局長級のポストもすべて日枝氏が決めていた。日枝氏の社長就任は1988年だから、実に36年にわたってフジの全権を握ってきたことになる。
「そうなると、ヒラメ社員ばかりになってしまう。みんな日枝氏の顔色ばかり見て仕事をするようになってしまった。チャレンジ精神もなくなってしまった」(安倍氏)
確かにフジは視聴率が低迷しているのみならず、流行も生めなくなっている。27日の会見に出席したフジ・メディア・ホールディングス(FMH)社長の金光修氏(70)は編成部員時代、「カノッサの屈辱」(1990年)や「料理の鉄人」(1993年)などを生んだが、そのノウハウが後進に受け継がれているとは言いがたい。
一方で日枝氏は自分と意見の合わぬ者は排除してきた。代表格は社内外の誰もが認める社長候補だった元編成局長のS氏である。社外に出されてしまった。

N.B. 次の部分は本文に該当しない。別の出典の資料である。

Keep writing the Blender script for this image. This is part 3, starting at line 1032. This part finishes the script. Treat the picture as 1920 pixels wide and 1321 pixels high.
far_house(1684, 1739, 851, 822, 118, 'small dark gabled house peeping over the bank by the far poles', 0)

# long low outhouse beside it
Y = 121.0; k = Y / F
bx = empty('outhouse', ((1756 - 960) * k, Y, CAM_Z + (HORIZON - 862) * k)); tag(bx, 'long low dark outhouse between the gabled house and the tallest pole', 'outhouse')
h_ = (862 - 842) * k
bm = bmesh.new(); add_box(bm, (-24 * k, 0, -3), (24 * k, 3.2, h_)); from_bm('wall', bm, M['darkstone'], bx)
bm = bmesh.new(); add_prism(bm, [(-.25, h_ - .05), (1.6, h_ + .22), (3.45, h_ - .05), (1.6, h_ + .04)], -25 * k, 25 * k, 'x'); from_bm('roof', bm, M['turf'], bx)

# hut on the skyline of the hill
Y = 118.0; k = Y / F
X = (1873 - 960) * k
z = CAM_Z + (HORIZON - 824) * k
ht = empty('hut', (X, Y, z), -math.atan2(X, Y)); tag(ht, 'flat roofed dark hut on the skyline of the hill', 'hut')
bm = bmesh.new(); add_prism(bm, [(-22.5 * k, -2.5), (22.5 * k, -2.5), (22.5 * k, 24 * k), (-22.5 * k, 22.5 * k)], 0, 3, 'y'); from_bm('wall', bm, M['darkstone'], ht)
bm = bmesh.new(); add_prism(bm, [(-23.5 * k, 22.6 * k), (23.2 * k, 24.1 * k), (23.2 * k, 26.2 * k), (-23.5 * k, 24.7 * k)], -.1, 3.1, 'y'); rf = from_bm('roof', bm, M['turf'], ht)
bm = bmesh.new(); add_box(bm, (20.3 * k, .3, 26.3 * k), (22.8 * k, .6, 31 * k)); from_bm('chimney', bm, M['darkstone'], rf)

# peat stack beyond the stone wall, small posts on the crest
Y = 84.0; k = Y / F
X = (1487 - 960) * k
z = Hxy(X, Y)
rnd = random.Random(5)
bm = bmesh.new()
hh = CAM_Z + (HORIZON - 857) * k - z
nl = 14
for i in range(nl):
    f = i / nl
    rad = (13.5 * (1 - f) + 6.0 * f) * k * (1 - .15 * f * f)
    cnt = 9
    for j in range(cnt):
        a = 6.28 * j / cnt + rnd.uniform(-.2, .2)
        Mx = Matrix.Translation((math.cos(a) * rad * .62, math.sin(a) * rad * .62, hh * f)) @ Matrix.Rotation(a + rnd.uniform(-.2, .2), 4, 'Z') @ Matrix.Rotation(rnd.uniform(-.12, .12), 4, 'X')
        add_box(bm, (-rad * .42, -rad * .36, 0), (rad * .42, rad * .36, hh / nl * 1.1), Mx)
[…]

「CS波など地上波以外のメディアの積極的な展開を主張したS氏に、日枝氏は反対した。それが理由とされている」(フジ関係者)
日枝氏は地上波以外のCS、動画などの将来性に懐疑的だったと言われている。そのせいなのか、Huluを展開する日テレ、U-NEXTとタッグを組むTBSと比べ、フジの動画展開は遅れているように見える。
「動画の躍進などメディアの環境が動乱期にある今、90歳近くの人物が経営判断をするのは難しい」(フジ関係者)
大株主から「NO」も
それでも日枝氏は自分からは辞めないというのが関係者の一致した見方だ。
本人が望まない形での退任があるとすると、可能性は2つ。まず総務省の緩やかな行政指導である。
「政府が報道機関の人事に介入は出来ないから、勇退を推奨する形になるのではないか」(日テレ関係者)
村上誠一郎総務相(72)は既に「(フジの現状は)放送に対する国民の信頼を損ないかねない。早急に事実関係を明らかにし、視聴者やスポンサーの信頼回復に努めてほしい」と声明している。異例のことだ。やはり文春の訂正で勝ち名乗りを上げている場合ではない。
日枝氏の強みの1つは政界との太いパイプ。特に故安倍晋三氏とはゴルフをしたり、2人きりで食事をしたり、親密だった。
もっとも、安倍氏との関係は日枝氏にはプラスに働きそうにない。安倍氏と村上氏は犬猿の仲。2022年、村上氏は安倍氏を「国賊」と呼んだとして自民党の役職停止1年の処分を受けた。
これについて村上氏は「私は政治家として、論理的におかしいことはおかしいと言ってきた。ずっと正論を言い続けたつもりだ」と振り返っている。
日枝氏が本人の希望以外で退任するもう1つの可能性を挙げると、大株主からNOを突き付けられたとき。FMHの株のうち約7%を持つ米国ファンドのダルトン・インベストメンツは昨年の段階で日枝体制への不満を表している。
約3%持つ文化放送はフジサンケイグループの一員だが、ニッポン放送と違い、独立の気風が高い。一時、テレビ朝日に接近したこともある。
斎藤清人社長(60)は速やかな調査をフジに要求している。これまでなら考えられないことで、今後のキーパーソンになりそう。
約8%持つ東宝、約3%のNTTドコモの動きからも目が離せない。両社とも株の価値の毀損は社内事情的に許されないからだ。